Les grands absents du film sont les gens au pouvoir, les importants de Rome, escamotés.
Comme les duos qui se font écho, la scène du Capitole renvoie à celle de la grande manifestation, immense, bruyante, teintée des drapeaux rouges, une séquence chorale aux deux sens du mot, on y chante, on se presse, on s’y perd. "Nous sommes le peuple" pourrait proclamer un tract ou une affiche et tout en haut sur la tribune une voix anonyme exige pour les Mouvements alliés à la gauche le droit à la diversité. Elle sera, cette diversité, déclinée dans toutes ses acceptions, celle des émigrés, de la petite écolière trop grosse, celles des vieux solitaires ou promis a l’enfermement et celle du timide.

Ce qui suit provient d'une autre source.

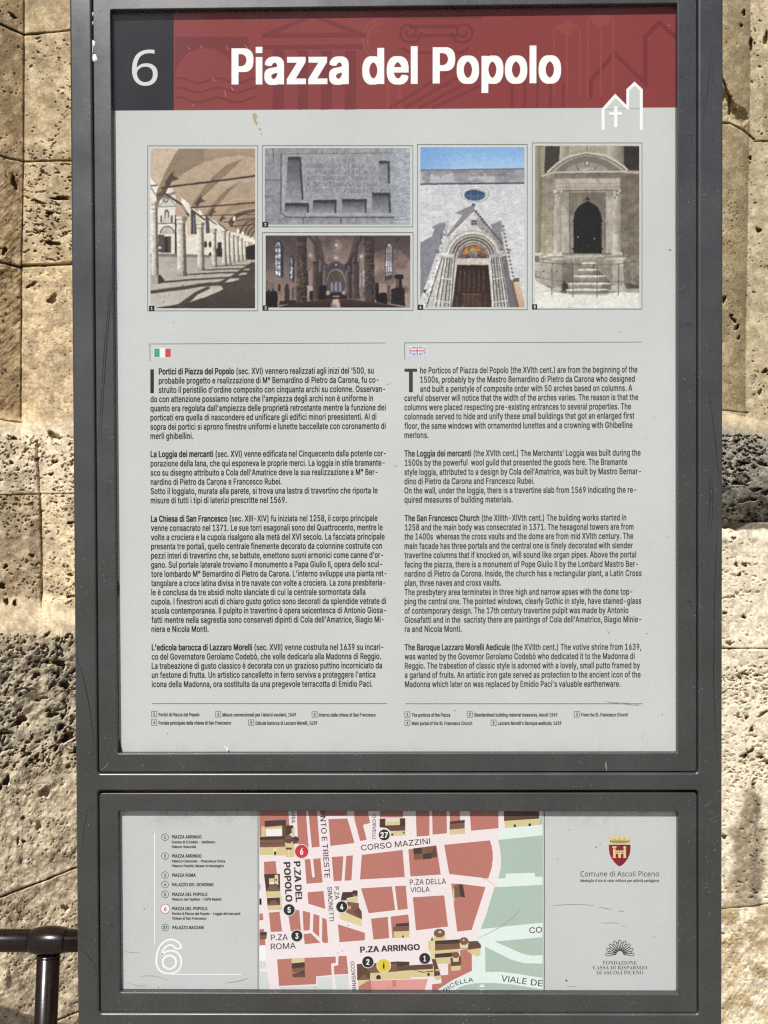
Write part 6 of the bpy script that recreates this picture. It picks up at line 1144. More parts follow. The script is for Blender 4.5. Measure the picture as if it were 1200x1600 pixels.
# picture captions
def caption(n, s, bx, u0, u1, v):
    t = Prints(INKY); t.frame(bx, v - 7.6, bx + 8.0, v + 1.0, .9, (110, 109, 107))
    t.text([('bold', n)], (bx + 2.7, v - .9), (bx + 5.4, v - .9), 4.8, TXT, 1, flat=True)
    t.text([('bold', s)], (u0, v), (u1, v), 5.4, (66, 64, 63), 1, flat=True); t.build('picture_caption', poster)
for c in [('1', 'Portici di Piazza del Popolo', 236.9, 247.8, 311.7, 1119.2), ('2', 'Misure convenzionali per i laterizi ascolani, 1569', 337, 347.6, 462.6, 1119.4), ('3', 'Interno della chiesa di San Francesco', 487.5, 498.2, 587, 1119.6),
          ('4', 'Portale principale della chiesa di San Francesco', 236.9, 247.8, 361.2, 1132.2), ('5', 'Edicola barocca di Lazzaro Morelli, 1639', 388.5, 399.2, 495.6, 1132.4),
          ('1', 'The porticos of the Piazza', 632.5, 643.2, 703.5, 1119.8), ('2', 'Standardised building material measures, Ascoli 1569', 730.2, 740.8, 871, 1119.6), ('3', 'From the St. Francesco Church', 897.2, 908, 981.2, 1119.4),
          ('4', 'Main portal of the St. Francesco Church', 632.5, 643.4, 737.8, 1132.8), ('5', "Lazzaro Morelli's Baroque aedicule, 1639", 767.2, 777.8, 877.2, 1132.6)]: caption(*c)
# marks of age: a rust run under the title band, scuffs
for pts in ([(394, 178), (400, 177), (402, 183), (399, 187), (403, 192), (401, 196), (397, 190), (395, 184)], [(405, 199), (408, 201), (407, 204), (404, 202)], [(408, 207), (410, 209), (409, 211), (407, 209)]):
    mk = Prints(INKY); mk.poly(pts, (186, 168, 138), 1); mk.build('rust_mark', poster)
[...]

Dans la séquence de la manifestation, on retrouve le Scola témoin, qui se faufile, choisit, prend du recul, incruste deux personnage, la mère et l’enfant, et suit un groupe de manifestants qui s’engouffrent au son de Avanti a popolo dans une tente, où l’on projette… la finale du match de foot. "Le comique sera amer" avait averti Scola présentant son film. Le village gay jouxte la fête, les hommes en travesti, les femmes au naturel ; deux amoureuses ; une troisième apparaît, entraînant comme toujours infidélité et jalousie.
Au terme, la nuit et ses contrastes : un vieux sans abri tassé sur le rebord d’une fontaine, les dieux-fleuves de piazza Navona ; une calèche apparaît, en descend un homme élégant, en habit de soirée, très vieux lui aussi. Il s’assoit près de l’autre : "Bonsoir, Toni". Un moment d’utopie dans l’amertume du constat. On sort de la salle et dans la nuit d’Annecy, des images se mettent à pleuvoir dans nos têtes, comme écrivait Dante dans son Purgatoire.
La ménagère d’Une journée particulière et les trois amis séparés qui s’étaient tant aimés, et, encore plus lointain, le buste en mie de pain que Toto, dans Toto e Carolina, de Steno et Monicelli, modelait pour son commissaire de police, un Arnoldo Foa encore tout jeune que Scola nous a permis de retrouver en vieillard terrorisé par l’approche de l’asile.
Andrée Tournès
Jeune Cinéma n°286 décembre 2003
1. Scelba fut le Premier ministre de la restauration anticommuniste, qui créa les fameuses brigades motorisées, qui tuaient les manifestants.